Mon père, ma mère et moi… |
L'autoroute devient soudain très longue ; on ne sait même pas si on va retrouver le chemin et rentrer chez soi. On a vu auparavant ce visage, coiffé d'un bonnet incongru ; ce personnage vaguement familier, assis au bord de son lit. A-t-il souri en nous voyant ? On n'est pas très sûr. Mais alors, qu'est-ce qu'on était content, de le trouver assis ! C'était comme une promesse, presque une résurrection, à laquelle personne ne croyait ! Mais tout de même : assis…
Tout s'est écroulé rapidement, on aurait dû s'en douter. Assis ? il ne savait même pas pourquoi. Se recoucher ? Incapable de le faire seul. Mais comment le toucher, cet homme ? Le traiter comme un enfant ? Pencher son oreille vers ses borborygmes ? Avancer la main vers sa peau de Ramsès ? Comment faire ça ? Le recoucher, donc. Remballer ces baguettes chinoises qui lui servent désormais de jambes sous les couvertures. L'entendre.
« J'ai mal… » Et, ensuite : « Je suis mal… » Quoi faire, face à ce regard vide qui ne semble pas vous reconnaître ? Mais qui, peut-être… J'ai mal, ou je suis mal ? Comment savoir ? Il ressemble tout de même à un père qu'on a eu, cet homme décharné ! Lorsqu'il ferme les yeux, il a terriblement l'air de son futur cadavre, c'est sûr, mais enfin, il vit, apparemment.

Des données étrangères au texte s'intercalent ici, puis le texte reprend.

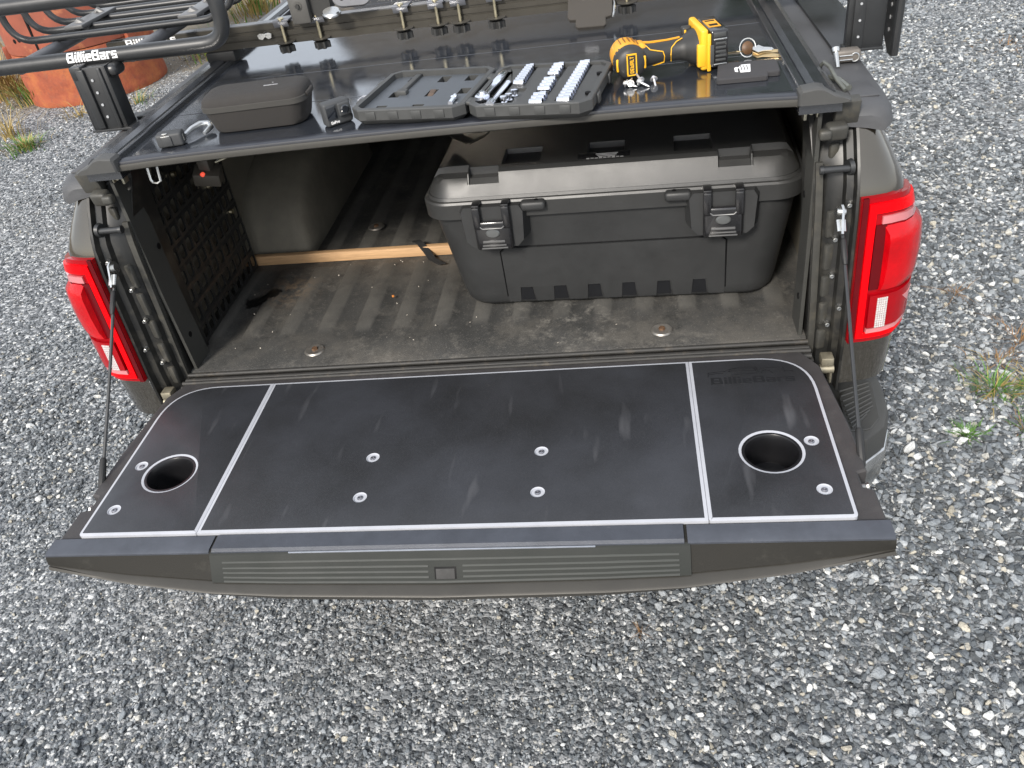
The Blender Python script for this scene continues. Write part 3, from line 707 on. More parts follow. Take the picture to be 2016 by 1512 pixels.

Et il se plaint, il ne fait que cela : « J'ai mal… » Et juste après : « Je suis mal… » Bien sûr qu'il est mal, puisqu'il va mourir. Et on lui dit quoi ? Rien. En tout cas, moi, rien. Je ressors de cette chambre, il y a du grand vent dehors, et des cris de mouettes, c'est très bien, ça me sèche les trucs qui m'empêchent de conduire et de ramener la voiture et Catherine à la maison.
J'y arrive, finalement. C'est très pénible, Catherine se tait, moi aussi. Et l'autoroute qu'on connaît par cœur devient soudain très longue, très bruyante, pleine de phares qui donnent envie de s'arrêter sur le bas-côté. J'ai tellement l'impression de crisper mes mâchoires que, quand j'arrive à la maison, j'ai en en effet les mâchoires toutes crispées.
Après ça, on prend un petit apéro, pendant que les chiens ronflent dans leurs paniers, et on parle de mon père.